Now let us add a second tenet: ‘dying in battle is a holy death’. This combination of beliefs is common in various worlds, usually ascribed to orcs or similar. Now suddenly, any human-ish culture will have factions divided between:


Tenet 1 = Tenet 2: We should kill outsiders and die in battle.

Tenet 1 > Tenet 2: We should kill outsiders, but try to live as long as possible so we can kill yet more people before eventually dying in battle.

Tenet 2 > Tenet 1: It does not matter if you succeed in killing any outsiders, so much as the act of dying in battle.

X Tenets: This seems dangerous. I’ve heard good things about the fertility deity over the mountains?


Unfortunately, for the purpose of storytelling, sometimes simple is good. It adds dramatic interest and, as long as it does not end up drawing on real-world stereotypes, can make it easy for the players to understand what the enemy’s motivation is.


But even simple belief systems have problems.


But Wait!


Let’s go back to that simplified religion. ‘Killing outsiders is a holy act’. Debates within that might include:


  • Is it more holy to go out and kill right now, or to wait and train in order to kill more effectively later?

  • Who is an outsider? Are those of us who do not conform outsiders?

  • Which forms of killing are most holy? Does the amount of effort and personal risk matter?

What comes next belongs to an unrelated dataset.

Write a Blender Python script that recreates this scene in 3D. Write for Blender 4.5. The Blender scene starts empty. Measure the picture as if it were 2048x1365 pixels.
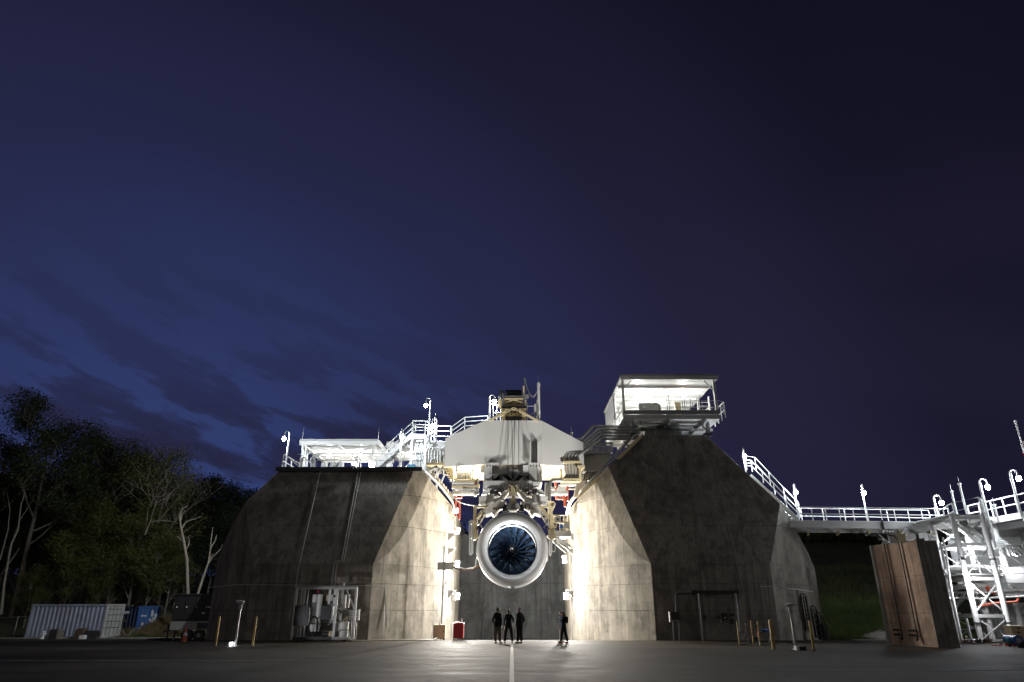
import bpy, bmesh, math, random
from mathutils import Vector, Matrix
R = math.radians
rnd = random.Random(7)
sc = bpy.context.scene
# ------------------------------------------------------------------ camera
PITCH, F, CH = 21.69, 1340.0, 1.8
cd = bpy.data.cameras.new('camera'); cam = bpy.data.objects.new('camera', cd); sc.collection.objects.link(cam)
cam.location = (0, 0, CH); cam.rotation_euler = (R(90 + PITCH), 0, 0)
cd.sensor_width = 36; cd.lens = F / 2048 * 36; cd.clip_end = 3000; cd.clip_start = 0.1
sc.camera = cam
# ------------------------------------------------------------------ view / render
sc.view_settings.view_transform = 'Standard'; sc.view_settings.look = 'None'
sc.view_settings.exposure = 0.0; sc.view_settings.gamma = 1.0; sc.view_settings.use_curve_mapping = False
sc.render.engine = 'CYCLES'
sc.cycles.use_denoising = True
sc.cycles.max_bounces = 6; sc.cycles.diffuse_bounces = 4; sc.cycles.glossy_bounces = 3; sc.cycles.transmission_bounces = 3
sc.cycles.transparent_max_bounces = 4
sc.cycles.sample_clamp_indirect = 4.0; sc.cycles.caustics_reflective = False; sc.cycles.caustics_refractive = False
sc.cycles.use_light_tree = True
# ------------------------------------------------------------------ node helper
class NT:
    def __init__(s, tree): s.t = tree; tree.nodes.clear()
    def n(s, typ, **kw):
        d = s.t.nodes.new(typ)
        ins = kw.pop('ins', {})
        for k, v in kw.items(): setattr(d, k, v)
        for k, v in ins.items():
            if isinstance(v, bpy.types.NodeSocket): s.t.links.new(v, d.inputs[k])
            else: d.inputs[k].default_value = v
        return d
    def math(s, op, a, b=0.0, c=None, clamp=False):
        ins = {0: a, 1: b}
        if c is not None: ins[2] = c
        return s.n('ShaderNodeMath', operation=op, use_clamp=clamp, ins=ins).outputs[0]
    def ramp(s, f, stops, interp='LINEAR'):
        d = s.n('ShaderNodeValToRGB', ins={0: f}); e = d.color_ramp; e.interpolation = interp
        while len(e.elements) < len(stops): e.elements.new(0.5)
        for q, (p, c) in zip(e.elements, stops):
            q.position = p; q.color = (c if isinstance(c, tuple) else (c, c, c)) + (1,)
        return d.outputs[0]
    def mix(s, f, a, b, mode='MIX'):
        d = s.n('ShaderNodeMix', data_type='RGBA', blend_type=mode)
        for k, v in ((0, f), (6, a), (7, b)):
            if isinstance(v, bpy.types.NodeSocket): s.t.links.new(v, d.inputs[k])
            else: d.inputs[k].default_value = v if k == 0 else ((tuple(v) + (1,))[:4] if isinstance(v, tuple) else (v, v, v, 1))
        return d.outputs[2]
    def noise(s, vec, scale, detail=4, rough=.55, sc3=None):
        if sc3: vec = s.n('ShaderNodeMapping', ins={0: vec, 3: sc3}).outputs[0]
        return s.n('ShaderNodeTexNoise', ins={'Vector': vec, 'Scale': scale, 'Detail': detail, 'Roughness': rough}).outputs[0]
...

Because if not, I’m learning how to use a ranged weapon.


As above, we’re trying to build a world that’s fun for players to navigate. Some players genuinely do enjoy hypothetical theology and the political intrigue that comes with it.


But unfortunately, any time that you suggest there is room for debate and discussion within a people, you also suggest that violence is not the answer. After all, if they can negotiate among themselves, there are many alternatives to violence, theft, and so on.


It’s why it’s often more interesting (if the goal is to allow uncomplicated violence) for the enemy to be utterly non-human (a swarm of literal insects, demons, tree-people) than modelled on actual human cultures. Even if, of course, all three of those arguably have real-world associations that still need be negotiated.


Such non-human peoples can all believe the same thing as each other, but have fundamentally alien essential needs to us that make it beside the point. While all dream-eating butterflies differ on the question of whether their religion obliges them to kill everything now or wait and die wisely later, they could never understand a human being as something needing negotiating with, and thus will continue to eat human dreams.


They might also have such alien intelligences that the things they are concerned about are almost nonsensical to a humanoid intelligence. A bird does not understand the human concept of owning a piece of land to the exclusion of any other lifeform; a human does not understand that the reason for a dispute is the current currents in the air; a collective intelligence might not understand fear-from-isolation.


To one being, a humanoid intelligence might be fundamentally food, in the same way that humans could not truly negotiate with sheep. They might spare a sheep, but it will be on a human’s terms.


And thus they can end up being an existential threat. With a simple belief system.


And one that is, not coincidentally, substantially easier to run as a GM.